(WASHINGTON) – In a move that speaks directly to their dissatisfaction with the National Treasury Employees Union (NTEU), Transportation Security Administration (TSA) workers at John F. Kennedy International Airport have nullified their membership with NTEU in favor of joining the American Federation of Government Employees (AFGE), AFL-CIO—the nation’s largest federal employee union. Calling for their co-workers to make the switch, the former officers of the NTEU Chapter have already re-signed over a hundred Transportation Security Officers (TSOs) to membership in AFGE Local 2222. The latest (and largest) of eight TSA Locals AFGE has chartered within the last month, Local 2222 will add its strength to the thousands of AFGE-TSA members nationwide calling for fair pay, adequate training and dignity on the job.
"We have been thinking about making the switch for several months," said Bob Marchetta, the appointed treasurer for Local 2222. "Our members need a union that will help us battle TSA management at the jobsite, as well as in the courts. AFGE has a proven track record of support and service that covers all 45,000 TSA employees, not just a handful at a few selected and scattered airports."
AFGE has established itself as The Union for TSA employees through its aggressive campaign to secure and protect the workplace rights of TSOs since the agency was created more than 6 years ago. Working tirelessly with the AFL-CIO, and other transportation safety advocates, AFGE has taken on TSA in the courts, at countless Congressional Hearings, before the International Labor Organization (ILO) and with the Agency's own Disciplinary Review Board (DRB) over issues which include, but are not limited to: collective bargaining rights, discriminatory hiring and promotion practices, performance-based pay and sub-standard health and safety policies.

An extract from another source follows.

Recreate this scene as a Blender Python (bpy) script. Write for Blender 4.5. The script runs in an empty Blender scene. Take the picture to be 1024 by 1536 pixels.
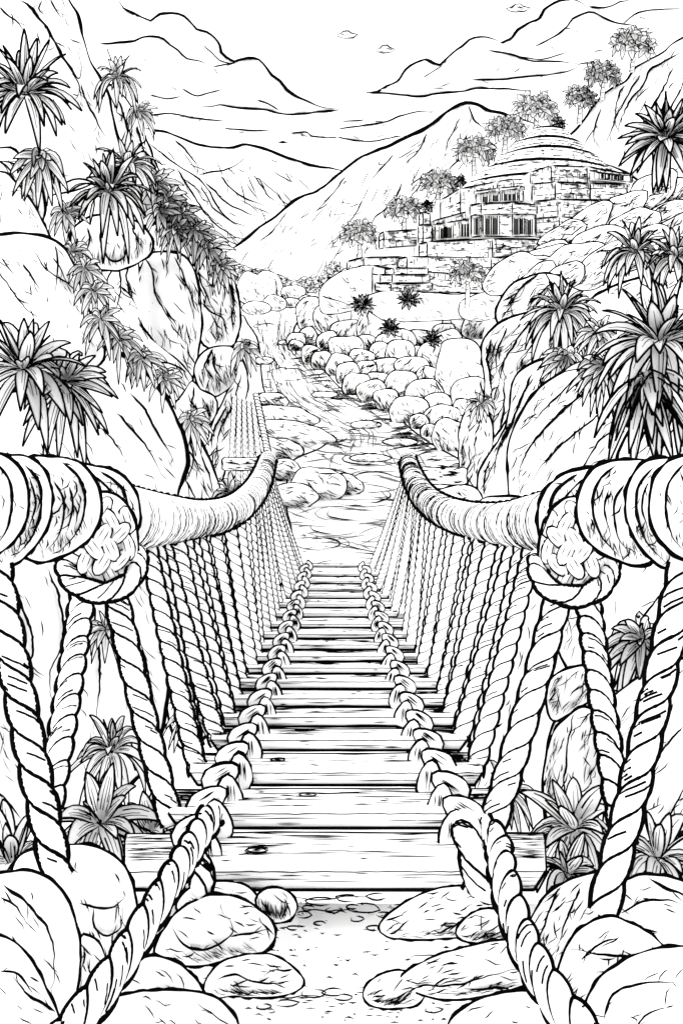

In conjunction with members of Congress, AFGE has introduced ground breaking legislation which has garnered bipartisan support. AFGE is fighting to retain provisions in the Whistleblower Protection Enhancement Act of 2007—recently passed by the House—that would shield TSOs from retaliation while promoting a responsible and safe workplace with ethical practices and for the first time provide the same enforceable protections against discrimination based on age, race, sex, religion, and national origin, and protection against violation of the Rehabilitation Act that apply to other federal workers. Legislation such as the Lowey Bill, H.R. 3212, which AFGE is working diligently with lawmakers to get passed, would give TSOs collective bargaining rights and help to bolster morale within an agency that was ranked dead last in a 2006 employee satisfaction survey.
"AFGE has proven that it is in this fight for as long as it takes," said Hydrick Thomas, who was an officer in the NTEU Chapter, but will now serve as President for the new AFGE Local. "We want to be with the union that will go the distance, and from all we have seen, that union is AFGE."